Leda Catunda

Biography

Leda Catunda (1961) lives and works in São Paulo, Brazil.

Leda Catunda has constructed a visual lexicon shifting between mass culture and craftwork, employing abstract painting and sculpture as much as pop art’s collage and appropriation procedures. Making use of the imagistic voraciousness of our time, the artist creates haptic works – stuffed, frilled and sewn on domestic materials – turning the support itself into content. The artist’s insistence on manual making nonetheless allows for an intimate dimension, alluding to a simultaneously familiar and personal atmosphere. With the means at hand and conserving the traces of her process, Catunda’s «soft world» insinuates a critique of the affirmation of identity through consumerism, reworking textile waste and the mechanisms of commercial culture.

Her inclusion in Como Vai Você?, Geração 80, a watershed group show at Parque Lage Visual Art School in Rio de Janeiro in 1984, cemented Catunda’s pivotal position in Brazilian contemporary art and ushered in a revitalization in painting. Her works explore the limits of textures and materials, being characterized by her «soft paintings» over towels, bedclothes, leather, velvet and silk.

The artist is currently the subject of a major retrospective at the Sharjah Art Foundation running through 8th February 2026.

Catunda’s solo exhibitions include Favorita, Emanuela Campoli, Paris (2025), I like to like what others are liking, Sharjah Art Foundation, Sharjah (2025), Euforia, ICA Milano Foundation (2023).

Her work has been featured in several group exhibitions including Ação à distância, Kubik Gallery, Lisboa (2024), Giros e Afetos, Nara Roesler, São Paulo (2024), Fullgás – Artes visuais e anos 1980 no Brasil, CCBB, Centro Cultural Banco do Brasil, Rio de Janeiro (2024), Rituals of the Everyday, Collegium, Arévalo (2024).

She has participated in four São Paulo Biennials (1983, 1985, 1994 and 2018).

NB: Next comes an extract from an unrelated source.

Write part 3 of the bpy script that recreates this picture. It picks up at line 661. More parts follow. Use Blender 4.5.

Retrospectives and surveys of her work have been held at Pinoteca do Estado de
São Paulo (2009); Museu Oscar Niemeyer, Rio de Janeiro, and Museo de Arte Moderna (MAM Rio), Rio de Janeiro (2014); Instituto Tomie Ohtake, São Paulo (2016);
São Paulo Museum of Modern Art (MAM), São Paulo (2019);the Museu de Arte Latino Americano de Buenos Aires (MALBA), Buenos Aires (2021).

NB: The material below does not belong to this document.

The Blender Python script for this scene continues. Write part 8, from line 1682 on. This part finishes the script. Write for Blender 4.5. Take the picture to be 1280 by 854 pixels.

Numerous public collections contain her works, including Stedelijk Museum Amsterdam, Amsterdam ; MOCA – Museum of Contemporary Art, Los Angeles ; Blanton Museum of Art – The University of Texas at Austin, Austin ; Acervo Contemporâneo UFF, Niterói, Brasil ; The Cleveland Museum of Art, Cleveland, USA ;
Toyota Municipal Museum of Art, Toyota, Japan; among others.